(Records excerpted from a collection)
────────────────
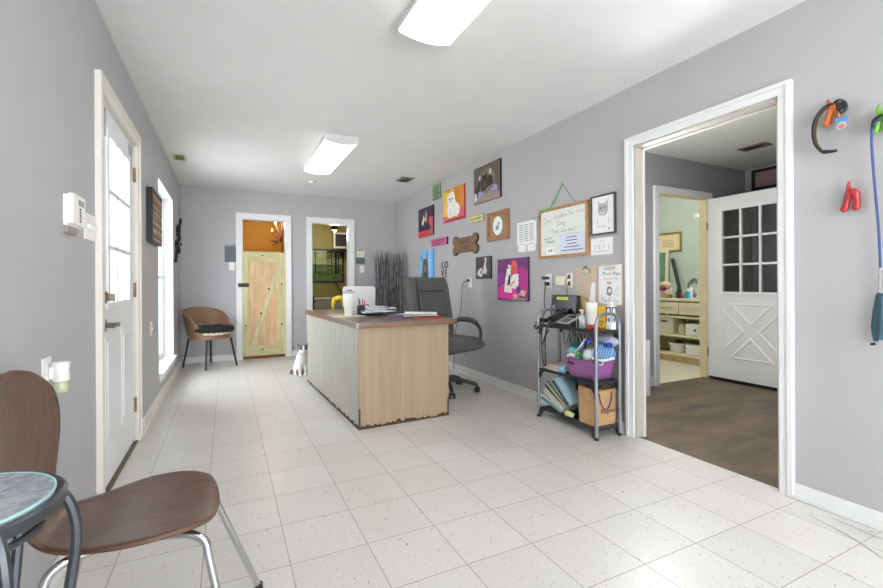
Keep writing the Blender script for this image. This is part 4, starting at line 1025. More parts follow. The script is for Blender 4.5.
canvas('small pale lime sign with lettering beside the oak frame', 4.413, 4.113, 1.78, 1.862, C('lime_ink', (120, 112, 60)), C('lime', (206, 202, 140)), art_lime, .01, 'wall_sign', 'sign')
# oak frame with oval mat
OAK = wood('oak_frame', (132, 92, 56), (172, 126, 84), .5, (2, 10, 10), 5)
def oval(b, c):
    F = FW(4.022, 1.535); w, h = .392, .3
    b.poly(ell(w/2, h/2, .088, .098, 0, 32), F, c+.0006, PAPER)
    for i, (x, y, rx, ry) in enumerate(((-.01, -.02, .03, .026), (.02, .02, .018, .022), (-.03, -.01, .014, .02))): b.poly(ell(w/2+x, h/2+y, rx, ry), F, c+.001+.0004*i, C('blue_sketch%d' % i, (120+30*i, 138+22*i, 160+14*i), scale=90, var=.3))
framed('oak_framed_picture', 'oak frame with a white oval picture above the dog canvases', 'picture', FW(4.022, 1.535), .392, .3, .045, .03, OAK, M('kraft_mat', (156, 128, 100), .7), oval)
# bone sign
BW = wood('bone_wood', (104, 76, 54), (146, 110, 80), .6, (2, 10, 10), 5)
bs = thing('bone_sign', 'brown wooden bone-shaped sign with carved letters', 'sign', (XR, 4.53, 1.42))
F = FW(4.845, 1.425); w, h = .625, .24
def bone(k):
    p = []
    for cx, cy, a0, a1 in ((.075, .06, 100, 330), (w-.075, .06, 210, 440), (w-.075, h-.06, -80, 150), (.075, h-.06, 30, 260)):
        for i in range(13):
            a = R(a0+(a1-a0)*i/12); p.append((cx+(.062+k)*cos(a)*1.15, cy+(.06+k)*sin(a)))
    return p
b = MB(); b.prism(bone(0), F, .001, .016, M('bone_edge', (62, 50, 44), .6)); b.prism(bone(-.012), F, .016, .02, BW); b.build('board', bs)
b = MB(); CV = M('carved_dark', (58, 44, 38), .7); rr = random.Random(8)
for row, n_, z in ((0, 7, .135), (1, 6, .055)):
    for i in range(n_):
        x = .15+.045*i+.03*row; hh = .05
        b.poly(rect(x, x+.009, z, z+hh), F, .0206, CV)
        if (i+row) % 3: b.poly(rect(x+.009, x+.028, z+(hh-.009)*(i % 2), z+(hh-.009)*(i % 2)+.009), F, .0206, CV)
        if i % 2: b.poly(rect(x+.022, x+.03, z, z+hh), F, .0207, CV)
b.build('letters', bs)
def art_dob(P):
    br = C('dob_brown', (104, 84, 74)); P([(.12, 0), (.66, 0), (.66, .3), (.62, .62), (.52, .7), (.3, .7), (.24, .5), (.2, .2)], br)
    P([(.26, .66), (.1, .92), (.08, .78), (.22, .58)], C('ear_pink', (170, 130, 124))); P([(.48, .68), (.6, 1.0), (.68, .84), (.62, .6)], C('ear_pink', (170, 130, 124)))
    P(ell(.44, .34, .1, .16), C('dob_tan', (140, 110, 92))); P(ell(.42, .16, .07, .07), C('black', (30, 30, 40)))
    P(rect(.72, .8, 0, 1), C('pale_blue', (170, 206, 236)))
canvas('sky blue canvas with the head of a prick-eared brown dog', 5.86, 5.41, 1.162, 1.56, C('blue_edge', (84, 160, 214)), C('sky_blue', (112, 184, 238)), art_dob)
F = FW(5.19, 1.17); b = MB(); DKM = M('dark_letters', (70, 70, 72), .5, .3)
for s_, x, y in (('L', .01, .112), ('O', .09, .112), ('V', .0, .0), ('E', .105, .0)): b.text(s_, F, .004, .14, DKM, x, y)
o = b.build('love_letters', loc=(XR, 5.08, 1.17), solid=.006); tag(o, 'dark cut-out letters L O V E stacked two by two', 'letters')
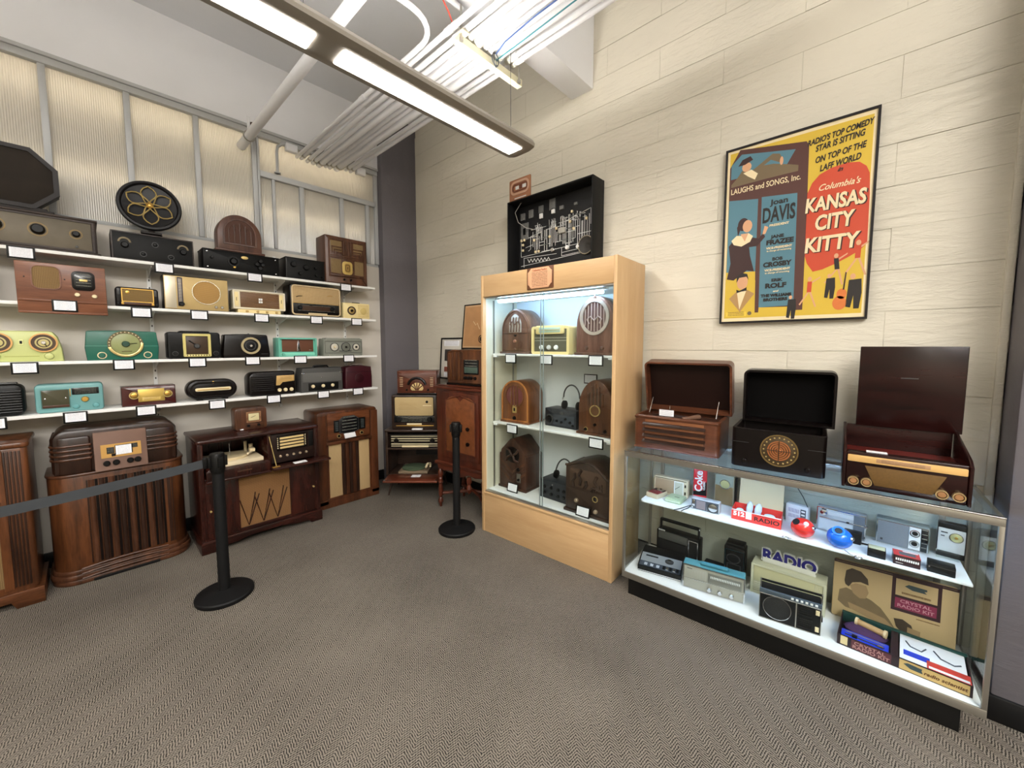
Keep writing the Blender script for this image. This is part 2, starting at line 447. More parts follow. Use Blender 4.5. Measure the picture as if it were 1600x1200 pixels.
────────────────
WORK TO BE COMPLETED: Extract the text of all the records above verbatim, excluding pictures.

SOLVED EXERCISE:
Keep writing the Blender script for this image. This is part 4, starting at line 1025. More parts follow. The script is for Blender 4.5.
canvas('small pale lime sign with lettering beside the oak frame', 4.413, 4.113, 1.78, 1.862, C('lime_ink', (120, 112, 60)), C('lime', (206, 202, 140)), art_lime, .01, 'wall_sign', 'sign')
# oak frame with oval mat
OAK = wood('oak_frame', (132, 92, 56), (172, 126, 84), .5, (2, 10, 10), 5)
def oval(b, c):
    F = FW(4.022, 1.535); w, h = .392, .3
    b.poly(ell(w/2, h/2, .088, .098, 0, 32), F, c+.0006, PAPER)
    for i, (x, y, rx, ry) in enumerate(((-.01, -.02, .03, .026), (.02, .02, .018, .022), (-.03, -.01, .014, .02))): b.poly(ell(w/2+x, h/2+y, rx, ry), F, c+.001+.0004*i, C('blue_sketch%d' % i, (120+30*i, 138+22*i, 160+14*i), scale=90, var=.3))
framed('oak_framed_picture', 'oak frame with a white oval picture above the dog canvases', 'picture', FW(4.022, 1.535), .392, .3, .045, .03, OAK, M('kraft_mat', (156, 128, 100), .7), oval)
# bone sign
BW = wood('bone_wood', (104, 76, 54), (146, 110, 80), .6, (2, 10, 10), 5)
bs = thing('bone_sign', 'brown wooden bone-shaped sign with carved letters', 'sign', (XR, 4.53, 1.42))
F = FW(4.845, 1.425); w, h = .625, .24
def bone(k):
    p = []
    for cx, cy, a0, a1 in ((.075, .06, 100, 330), (w-.075, .06, 210, 440), (w-.075, h-.06, -80, 150), (.075, h-.06, 30, 260)):
        for i in range(13):
            a = R(a0+(a1-a0)*i/12); p.append((cx+(.062+k)*cos(a)*1.15, cy+(.06+k)*sin(a)))
    return p
b = MB(); b.prism(bone(0), F, .001, .016, M('bone_edge', (62, 50, 44), .6)); b.prism(bone(-.012), F, .016, .02, BW); b.build('board', bs)
b = MB(); CV = M('carved_dark', (58, 44, 38), .7); rr = random.Random(8)
for row, n_, z in ((0, 7, .135), (1, 6, .055)):
    for i in range(n_):
        x = .15+.045*i+.03*row; hh = .05
        b.poly(rect(x, x+.009, z, z+hh), F, .0206, CV)
        if (i+row) % 3: b.poly(rect(x+.009, x+.028, z+(hh-.009)*(i % 2), z+(hh-.009)*(i % 2)+.009), F, .0206, CV)
        if i % 2: b.poly(rect(x+.022, x+.03, z, z+hh), F, .0207, CV)
b.build('letters', bs)
def art_dob(P):
    br = C('dob_brown', (104, 84, 74)); P([(.12, 0), (.66, 0), (.66, .3), (.62, .62), (.52, .7), (.3, .7), (.24, .5), (.2, .2)], br)
    P([(.26, .66), (.1, .92), (.08, .78), (.22, .58)], C('ear_pink', (170, 130, 124))); P([(.48, .68), (.6, 1.0), (.68, .84), (.62, .6)], C('ear_pink', (170, 130, 124)))
    P(ell(.44, .34, .1, .16), C('dob_tan', (140, 110, 92))); P(ell(.42, .16, .07, .07), C('black', (30, 30, 40)))
    P(rect(.72, .8, 0, 1), C('pale_blue', (170, 206, 236)))
canvas('sky blue canvas with the head of a prick-eared brown dog', 5.86, 5.41, 1.162, 1.56, C('blue_edge', (84, 160, 214)), C('sky_blue', (112, 184, 238)), art_dob)
F = FW(5.19, 1.17); b = MB(); DKM = M('dark_letters', (70, 70, 72), .5, .3)
for s_, x, y in (('L', .01, .112), ('O', .09, .112), ('V', .0, .0), ('E', .105, .0)): b.text(s_, F, .004, .14, DKM, x, y)
o = b.build('love_letters', loc=(XR, 5.08, 1.17), solid=.006); tag(o, 'dark cut-out letters L O V E stacked two by two', 'letters')
Keep writing the Blender script for this image. This is part 2, starting at line 447. More parts follow. Use Blender 4.5. Measure the picture as if it were 1600x1200 pixels.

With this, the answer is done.